Parents who are still paying off their student loans are determined to save for their own children’s college education to help them avoid repeating the vicious cycle of debt, according to a survey by the Washington, D.C.-based College Savings Foundation.

“We are finding that parents — particularly in the millennial generation — are much better at delayed gratification and setting goals and saving to reach them,” said Mary Morris, chair of the College Savings Foundation and CEO of Virginia College Savings Plan in Richmond, Va. “Many have made saving for their children’s education a priority.

“We find almost a third of the survey respondents are saving with a 529 plan and that a significant majority say saving is their No. 1 strategy for paying for their children’s cost of college.”

Nearly half of parents who haven’t paid off their own student loans have saved at least $5,000 toward college costs for each of their children.

The foundation’s ninth annual College Savings survey of more than 800 parents across the country at all income levels found 82 percent of those with college debt said their own experience made them consider other strategies for their children, rather than relying heavily on student loans or government financial aid.

Reducing the burden of student debt on the children is important, said Pittsburgh financial adviser Robert Fragasso, although parents’ No. 1 priority during their prime working years should be to put themselves in a better position to retire securely.

“Ideally, you do both. Practically, we know that doesn’t work for most people,” said Mr. Fragasso, chairman and CEO of Fragasso Financial Advisors, Downtown.

“High-earning parents could do both. Most parents can’t. For the majority who can’t, I would counsel pre-funding for their children for their freshman year in a 529 plan.

“After that and once the children have established their grade record, they have a heightened chance of getting scholarships and grants,” he said.

“Meanwhile, the parents can furiously pay down their own student debt. And if there’s any time left over once that’s done, start pre-funding sophomore and other years for the kids.”

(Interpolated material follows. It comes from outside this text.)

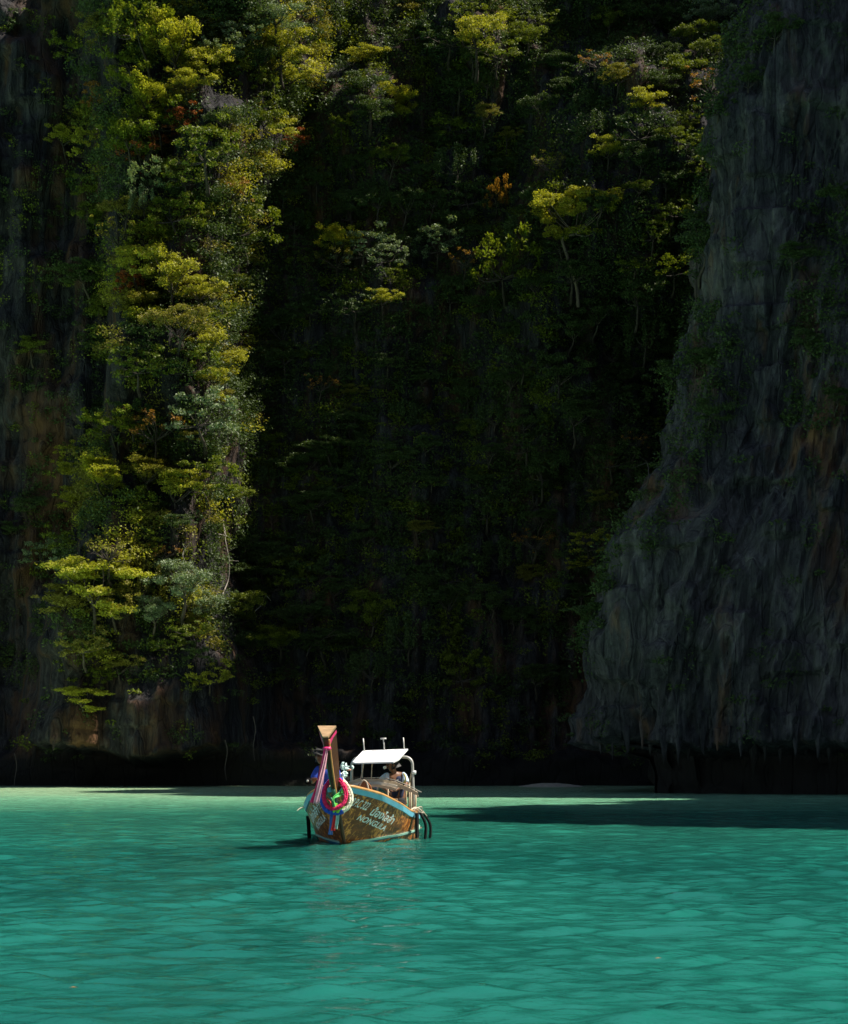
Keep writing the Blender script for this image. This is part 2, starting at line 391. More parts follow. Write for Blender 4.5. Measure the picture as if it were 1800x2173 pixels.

The idea behind this strategy, Mr. Fragasso said, is that colleges want to keep the most promising students in school and not have them drop out for financial reasons. Therefore, crossing the freshman year hurdle with good grades enhances the opportunity to get financial aid.

Ms. Morris said there are multiple reasons that student debt has become a multi-generational burden for many families.

“You have more people going back to college in later years to better prepare for the job market,” she said. “You would expect them to have some debt if they retrained themselves later in life. …

“Some of them went to college at a more traditional age, in their late teens or early 20s,” she said.

“If they are still paying off student loans 30 years later, they probably had some significant challenges in their adult life” such as job losses and illness that made it hard to pay down the debt.

“What’s encouraging is that many parents do not want the cycle of debt to continue,” Ms. Morris said.

“As we get more awareness of 529 plans and the high cost of debt versus saving for college we hope more families will be able to meet their higher education goals without undue student loan debt.”